Paradojas de la historia, el candidato que ha vencido a Hillary, el hasta el pasado lunes estrafalario Donald Trump, ha llegado a ser comparado con un viejo presidente estadounidense, Andrew Jackson, que los manuales consideran el fundador del partido demócrata; es decir, fundador del partido de los Clinton y de Obama. Fue un militar muy popular que ganó las elecciones presidenciales de 1828 enarbolando la bandera de la gente corriente y despotricando contra la élite de Washington, lo que no impidió que a él mismo lo tacharan de especulador. En resumen, se ha establecido cierto paralelismo con Trump y sus diatribas, y en general con la época actual de incertidumbre económica y política.
Jackson fue un político populista en un momento crucial de la historia de Estados Unidos. Los comicios que le dieron la victoria fueron los primeros que pueden calificarse de modernos. El censo de electores se ensanchó de forma significativa (si bien estaba lejos de alcanzar a las mujeres ni los negros). Ejercieron el derecho al sufragio 1,1 millones de personas, más del triple que en citas anteriores, y la política se profesionalizó. Surgieron las primeras estructuras alrededor de los candidatos -el gran rival de Jackson era John Quincy Adams-, y junto a esos partidos embrionarios se formaron cadenas nacionales de periódicos alineadas con ellos. Podría decirse que por primera vez hubo una campaña electoral, y fue de las más sucias que se recuerdan.
Bigamia y alcoholismo
Si a Hillary Clinton le han echado encima en las últimas semanas el escándalo de los correos electrónicos, y Trump ha llegado a decir de ella que es la mayor corrupta que ha habido nunca y que no fue capaz de satisfacer a su marido, en 1828 la prensa acusó a la esposa de Jackson, Rachel Donalson, nada menos que de adulterio y bigamia. Concretamente, de haberse casado con el político sin estar divorciada de un anterior marido, al cual ella culpaba de maltrato. El agravio produjo a Rachel tal impresión que quedó postrada en cama hasta que murió de un ataque al corazón. Jackson, que en el rifirrafe había tildado a su adversario Quincy Adams de alcohólico, responsabilizó a éste de la muerte de Rachel y entró en la Casa Blanca siendo un viudo entristecido.
No está de más recordar lo que hizo el flamante presidente tras la toma de posesión: abandonó la fiesta por una ventana y se fue a la habitación de su hotel, mientras sus partidarios, gente 'vulgar' llegada a Washington de los territorios de frontera, reían, bebían y ensuciaban las cortinas de la Casa Blanca. La población de la capital los miró por encima del hombro y pensó que llegaba el fin del mundo, lo mismo que piensan muchos lectores del 'New York Times' sobre Trump y sus partidarios.

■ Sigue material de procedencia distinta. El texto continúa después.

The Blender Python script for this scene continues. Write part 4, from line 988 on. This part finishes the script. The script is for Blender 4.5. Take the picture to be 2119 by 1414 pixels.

Pero el fin del mundo no se produjo en 1828, aunque se fueron sucediendo las crisis financieras y los candidatos del pueblo. Casi dos siglos después del ascenso de Andrew Jackson, el partido demócrata que él creó asiste en silencio a la explosión de júbilo en el bando republicano; americanos de raza blanca del Medio Oeste cautivados por los trucos de 'reality show' que han permitido al nuevo presidente de EE UU ofrecer una historia diaria a los medios de comunicación. Trucos deplorables, pero que han pesado menos en el electorado que las vinculaciones de Hillary Clinton y de su marido con los banqueros de Wall Street, la casta a quienes todos achacan los últimos ocho años de penuria económica.
Esa inconfesable relación con el dinero ha perseguido a Hillary Clinton desde su batalla por la nominación demócrata. Quizá por eso, y por la imagen turbia que sus enemigos le han endosado hasta la saciedad, no ha podido arañar los votos republicanos que le hubieran venido bien. Y entre los apoyos que le han dado sus adeptos, buena parte fueron depositados con la nariz tapada.
Una sombra
El pasado todavía proyecta una sombra sobre el matrimonio Clinton, una pareja que ingresó conjuntamente 109 millones de dólares entre 2001 y 2007. En 2000, nada más dejar la presidencia de Estados Unidos, Bill Clinton cobró 650.000 por cuatro discursos para Goldman Sachs. Y Citigroup le pagó otros 250.000 por una conferencia en Francia. A su esposa se le reprocha haber dado esas charlas ante banqueros, y la prensa le ha preguntado qué puede mover a un financiero a pagar tanto por un discurso.
Para encontrar una respuesta, los detractores de Hillary se remontan a 1999, cuando Bill Clinton estampó su firma en la normativa desreguladora de la banca, una reforma que la mayoría republicana del Congreso le puso sobre la mesa.
Esa desregulación se la habían pedido unos banqueros a los que invitó a tomar un café en la Casa Blanca en 1996. Se trataba de charlas distendidas que el presidente organizaba entonces para recaudar fondos para la reelección. A la de los banqueros, celebrada el 15 de mayo, también acudieron el tesorero del partido demócrata, Martin Rosen; el secretario del Tesoro y exdirector de Goldman Sachs, Robert Rubin; el regulador del sector bancario, Eugen Ludwig, y el encargado de Asuntos Monetarios, John Hawke. Quizá en tornó a aquel café se gestó la derrota de Hillary Clinton diez años después.